KPMG: Economic Capital Modeling Benefits Explained

August 28, 2012

By Rob Starr, Content Manager, Big4.com

A KPMG International survey of the world’s top insurers shows that a lack of understanding at the very top could hinder Economic capital (EC) modeling’s effectiveness.   Economic Capital Modeling in the Insurance Industry, EC modeling is a way of calculating how much capital a business needs to meet its future risk. Over the past 10 years, companies have started to integrate EC frameworks into their operations for two key reasons.

  1. A fully integrated EC model gives companies the tools they need to better understand risk, and potentially price it better. If used effectively, EC allows management to identify and quantify the risk exposure of a firm explicitly.
  2. Introducing an EC framework enables insurers to comply with growing rating agency and regulatory requirements. Rating agencies increasingly regard it as an indicator of best practice, while the world’s regulators are looking to EC modeling to improve insurance market regulation and increase protection for policyholders.

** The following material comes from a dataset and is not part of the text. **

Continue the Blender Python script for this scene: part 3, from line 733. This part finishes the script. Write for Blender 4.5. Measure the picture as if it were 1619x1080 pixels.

While 79 percent of survey respondents are using EC modeling for risk management, fewer of them are realizing the potential advantage of using it to other strategic decisions such as to support pricing and underwriting decisions (55 percent). Improving management understanding is critical. Insurers risk losing competitive advantage by not using techniques to drive value, or worse, by placing too much reliance on model results without fully understanding how they should be interpreted. If used ineffectively, EC modeling can mislead management into falsely believing risks are adequately covered, or force them into actions that go against sound business principles.